In the following section, note:

- 'Plow Garlick Hill' - now Telegraph Hill;
- 'None Head' (Nunhead);
- 'Brockley Gn' (Brockley Green) - this was the area around what is now Brockley station;
- 'Loom Pitt Hole' (now Loampit Vale) - this was a quarry.
- 'Fryum Farm Hill' in Dulwich, 'Pigg Hill' (sometimes Pig Hill) in Sydenham and 'Mount Misery' on the way from Lewisham to Bromley. Do any of these hills still have names?
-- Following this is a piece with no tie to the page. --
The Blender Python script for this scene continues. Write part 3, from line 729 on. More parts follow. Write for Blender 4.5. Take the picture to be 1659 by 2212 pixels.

The building up of London means we are aware of slopes when we're walking or cycling but we don't really get a sense of the distinct shape of the hills.

5 comments:

Anonymous said...

fascinating history Transpontine - one does wonder why the council doesn't dig into this history and call one or more of the new developments in the area 'misery towers', or Pigg Estate - would seem very apposite! (no disrespect intended towards pigs however)

Monkeycounter said...

Fryum Farm Hill is surely Dawson Hill with Dunstans Road to the North (note the triangle at the junction of Peckham Rye). Fryum is presumably a variant of Friern, the local manor. To the SW is Lordship Lane with the Green Man where the Grove Tavern is now. The road to the SE is now Wood Vale.

Tamsin said...

Look out for Ray Thatcher's History of New Cross currently in preparation. The Five Bells was first mentioned on a Haberdashers Estate Map in 1789 and was leased to a Mary Brougham in 1789 for 71 years.

It features (under the name Seven Bells) in one of Dickens' poorer short stories "The Schoolboy's Story" where a retiring school-master, just come into a fortune, give his fellow teachers a slap-up meal - about twenty pounds a head.

Anonymous said...

Pigg Hill is I think Peak Hill in Sydenham. Westwood Common - is it the northern part of Forest Hill?

Anonymous said...

Rainbow House is/was at the junctiion of Southampton Way and Wells Way, Camberwell. It was the family home of the poet Robert Browning and there is a blue plaque there to say so. Browning later removed to Telegraph Cottage at rural New Cross. Haberdashers' Aske's Girls' school now occupies the site.